Thank you for the rigorous tests and detailed report!

That firmware.bin I sent you also included reducing the Q factor to 1.0, instead of 4.0, as proposed in this FR.
I am glad that it worked on your system. I was concerned that the shorter retraction length might have caused stringing in the pattern on a Bowden setup.

That final string at the end happens every time on my system, also. I share your suspicion that G26 does not retract at the end of the pattern.

I have a video of the nozzle dragging filament upward as it lifts at the end of each arc. I need to edit the size from 93mb to 10mb or less, to post it here. I’ll try. It looks like ether the extrusion continues a tad longer as the nozzle lifts, or the nozzle pulls the last extruded bit free of the bed. When my Z Offset is “spot-on”, each arc ends in a little round “ nozzle noseprint.”

When the offset is suboptimal, those same strokes produce “torn ends”

[tomearp]

You're welcome, happy to help.

That's interesting that you see differences in the ends of the arcs. Mine were always like your second photo. I wonder if my Z-offset is too low?
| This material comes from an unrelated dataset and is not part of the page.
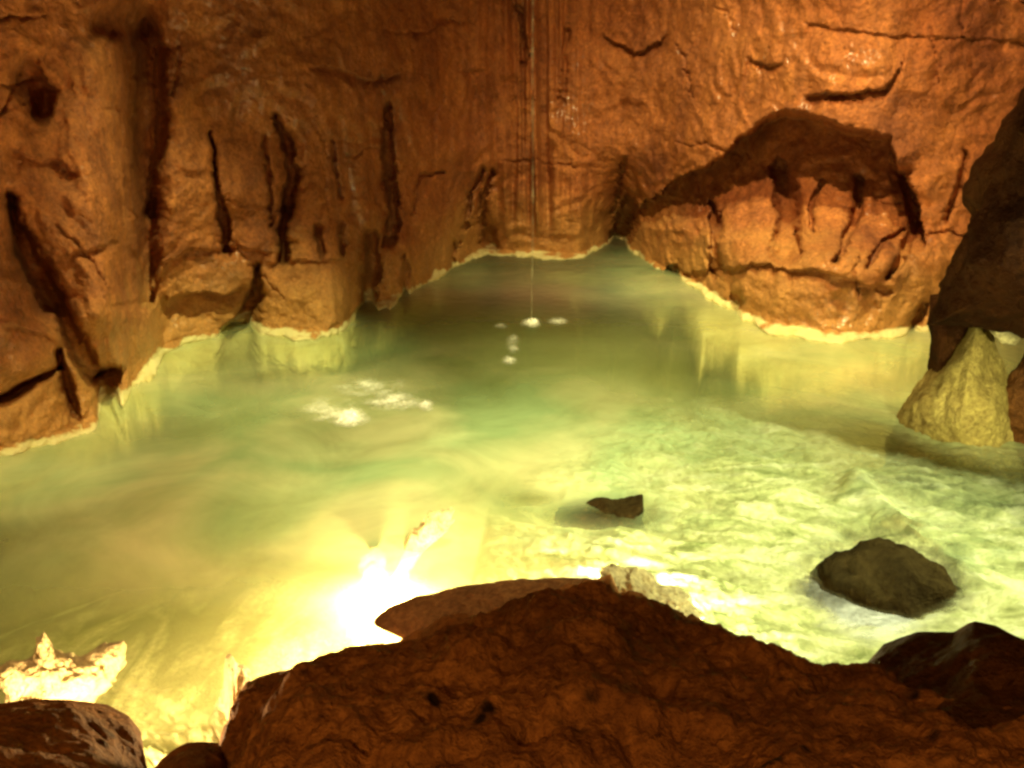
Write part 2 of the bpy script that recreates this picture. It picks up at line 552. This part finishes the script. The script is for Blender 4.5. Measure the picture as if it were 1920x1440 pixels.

I'll experiment a bit more.

Update: Increasing my Z-offset by 0.1mm has made the pads appear much neater. I'll try a real print with this new offset and report back.

Update 2: The print wouldn't stick, it was too far away. If I run the Z-offset adjustment procedure with the extra 0.1mm there is no grab at all onto a piece of paper.

[Thinkersbluff]

The print wouldn't stick, it was too far away. If I run the Z-offset adjustment procedure with the extra 0.1mm there is no grab at all onto a piece of paper.

I found a difference of +/- 0.01mm was enough to go from "nose-prints" to "shredded ends", in my experiments. Interesting that the validation pattern would adhere when there was no grip on the paper. Perhaps a function of the extrusion flow rate of that function overcoming the additional gap. Definitely still need to calibrate Z Offset "the usual way". For now, those "noseprints" are a curiosity, but "babystepping" the first layer is probably a more "mainstream" and practical tactic.

BTW - fun studying those patters so close up, ain't it?